アンラッカー仕上げ管楽器の特徴と音色とお手入れ方法を解説! 【別名ノーラッカー】
アンラッカー仕上げの特徴とは
アンラッカー、ノーラッカー仕上げとも呼ばれるこの仕上げ方法は、地金の真鍮にラッカー塗装やメッキ加工などを特に行わない仕上げ方法です。
要は特に塗装も保護もせず管体の地金そのものが露出した状態です。
管楽器の型番にULなどとつく場合はアンラッカー仕上げであることが多いです。
特にホルンでよく使われ、他の管楽器ではサックスやトランペット、チューバであるくらい。
昔の楽器では多かったようです。
そもそもアンラッカー仕上げ自体があまり一般的ではないため、そこまで多くみかけるものでもありません。
アンラッカー仕上げのデメリット
管楽器を構成する真鍮はかなり酸化が早い金属のため、銀メッキなど目じゃないレベルで酸化していきます。
空気中の水分だけでも酸化は進みますが、特に汗など水分が不着した場所から酸化するため、演奏者が演奏中に触った部分から変色が始まります。
新品でもきちんと手入れをしないとあっという間にサビサビな感じになっていくので、注意が必要です。
(というか、新品でもすでに酸化していることもしばしば)
ちなみに、冒頭の写真も楽器フェアで展示されていたいたものとはいえ、一応新品の楽器。
楽器フェアなんてイベントで酷使されてとはいえ、当初はキレイに磨かれていた個体でも数日でこのようになってしまうことも。
そもそもアンラッカーは地金自体が露出しているため酸化の他にも傷などで傷めやすい非常にデリケートな仕上げ方法といえるでしょう。
アンラッカー仕上げのメリット
アンラッカー仕上げの最大のメリットはメッキも塗装もされていないため楽器そのものの鳴りが素直に出る点です。
実際には深く柔らかい、ややダークな雰囲気の音色で、抵抗が少なく息が素直に入り音色の表情をつけやすい傾向にあります。
そもそもラッカーやメッキはもともと、酸化しやすい真鍮製の管体の保護のためにされているものです。
音響的に言えばメッキやラッカー塗装によってコーティングされる分、楽器本来の鳴りが多少なりとも変わっています。
アンラッカー仕上げの楽器はコーティングがない分、楽器本来の鳴りがそのまま出せるわけです。

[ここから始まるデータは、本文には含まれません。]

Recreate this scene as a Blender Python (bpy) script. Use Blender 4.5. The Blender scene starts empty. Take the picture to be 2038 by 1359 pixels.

ただし、だからといってメッキやラッカーの楽器の音が悪いというわけではありません。
あくまでも音色が変わるというだけです。
もう一つアンラッカー仕上げのメリットとして挙げられるのが、管体の変化を楽しめる点。
先ほどはデメリットとして挙げた『 アンラッカー仕上げは酸化しやすい 』点は、ある意味では新品でも早くにビンテージのような風格になっていくということです。
使い込めば使い込む程味わいがでる、本革のような魅力があります。
手入れは非常に大変ですが、ビンテージな見た目が好きな方にはそこもまたメリットのように感じられるかもしれません。
楽器店のスタッフから見たノーラッカー仕上げ
ただ、その魅力も使う側からすれば魅力としても映るでしょうが、楽器店のスタッフからすれば扱いが非常に難しい楽器です。
中古ならともかく、新品ともなると酸化して汚くなった状態では売れないので、試奏の際にも後にも気を使う仕上げ方法です。
一度触ると、きちんと拭いたつもりでも管体に手の脂や水分が残って手形に黒ずみができるなんてこともザラ。
触る際には必ず手袋をするようにしましょう。
そもそもアンラッカー仕上げの楽器は高価なこともあり展示される数も少ないのですが、展示の際には酸化防止の袋に入れておく楽器店も多いです。
しかしどうしても酸化してしまうため、状態によってはお客様へお渡しする際にもう一度綺麗にしてからの納品になったりと、楽器店スタッフとしてはとにかく扱いが面倒。
高価な楽器以外ではノーラッカー仕上げにすることはそんなにないので、その手間をかける価値はあるといえばあるのですが。
ノーラッカー仕上げの楽器の特徴 まとめ
アンラッカーは地金がそのまま露出しているのでキズもつきやすく、酸化が進むと緑青が手に不着したり金臭くなったり……
手入れも面倒ですが、渋い外観のみならずそのサウンドには他の仕上げでは得られない響きがあるため、愛好家も多い仕上げ方法です。
あえてラッカー仕上げの楽器を修理工房でラッカーを剥がしてもらう方もいらっしゃるほど。
扱いが難しいので初心者の方にはあまりオススメしませんが、見た目も自分だけの一本に仕上げたいという方は、是非一度所持に挑戦してみるのも面白いでしょう。